If there was one more thing that you could fit into your schedule, what would it be?Great question. God, that’s a good one. Well…I do film scores as well.
Of course! The McEnroe score! He was even in your recent 86TVs video.
So, I did John McEnroe’s film score and he was quite sceptical about me to begin with, because the Rolling Stones and Pearl Jam are his mates or whatever. I’d done the score for The Edge, about the England cricket team with Barney [Douglas] the director, and Barney really wanted me to do it. So, I had a couple of Zoom meetings with John McEnroe.
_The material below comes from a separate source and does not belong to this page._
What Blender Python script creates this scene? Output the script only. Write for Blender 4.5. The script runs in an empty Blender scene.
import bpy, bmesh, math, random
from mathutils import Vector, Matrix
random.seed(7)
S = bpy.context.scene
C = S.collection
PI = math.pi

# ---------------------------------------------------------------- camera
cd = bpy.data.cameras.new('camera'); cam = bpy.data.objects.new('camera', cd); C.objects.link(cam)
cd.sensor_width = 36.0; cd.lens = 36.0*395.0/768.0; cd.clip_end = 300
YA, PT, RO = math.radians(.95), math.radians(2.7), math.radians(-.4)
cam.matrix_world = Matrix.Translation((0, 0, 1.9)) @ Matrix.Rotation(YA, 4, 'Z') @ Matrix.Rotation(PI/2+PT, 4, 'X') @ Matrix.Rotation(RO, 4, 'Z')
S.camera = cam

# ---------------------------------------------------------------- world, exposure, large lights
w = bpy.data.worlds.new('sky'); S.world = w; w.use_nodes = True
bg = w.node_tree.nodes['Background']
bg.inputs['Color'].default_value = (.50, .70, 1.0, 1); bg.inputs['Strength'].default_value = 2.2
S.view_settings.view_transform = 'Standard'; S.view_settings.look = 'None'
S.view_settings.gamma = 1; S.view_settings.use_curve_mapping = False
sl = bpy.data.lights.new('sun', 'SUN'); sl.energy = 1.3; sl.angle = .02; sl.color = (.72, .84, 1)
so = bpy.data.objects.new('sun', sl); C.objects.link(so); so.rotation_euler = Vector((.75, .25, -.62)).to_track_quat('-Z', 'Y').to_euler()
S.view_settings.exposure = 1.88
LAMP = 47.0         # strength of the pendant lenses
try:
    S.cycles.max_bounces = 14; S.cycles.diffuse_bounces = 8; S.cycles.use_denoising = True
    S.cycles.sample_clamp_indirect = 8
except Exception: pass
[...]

I am already anxious on your behalf.
Well, he was clearly very sceptical. But he semi-grudgingly said OK, as long as I didn’t make it sound like Titanic. Did it and clearly went alright, as he announced at the Tribecca Film Festival when I was there that I was now in his band. So, at Wimbledon as soon as the final finishes he has this do afterwards where he flies his band over, and they do covers at this bash. So now I get a late-night call three days before the do saying ‘learn this Cars song, these Led Zeppelin songs’…Since doing that I’ve thought I’d really like to be a really good rock and roll or blues guitarist. I’d like to be able to just pick up a guitar and when someone says, ‘It’s in B flat,’ know what they mean.
So, you want to be a real musician.
I want to be a real musician. That’s the final thing I’d like to achieve. Correct.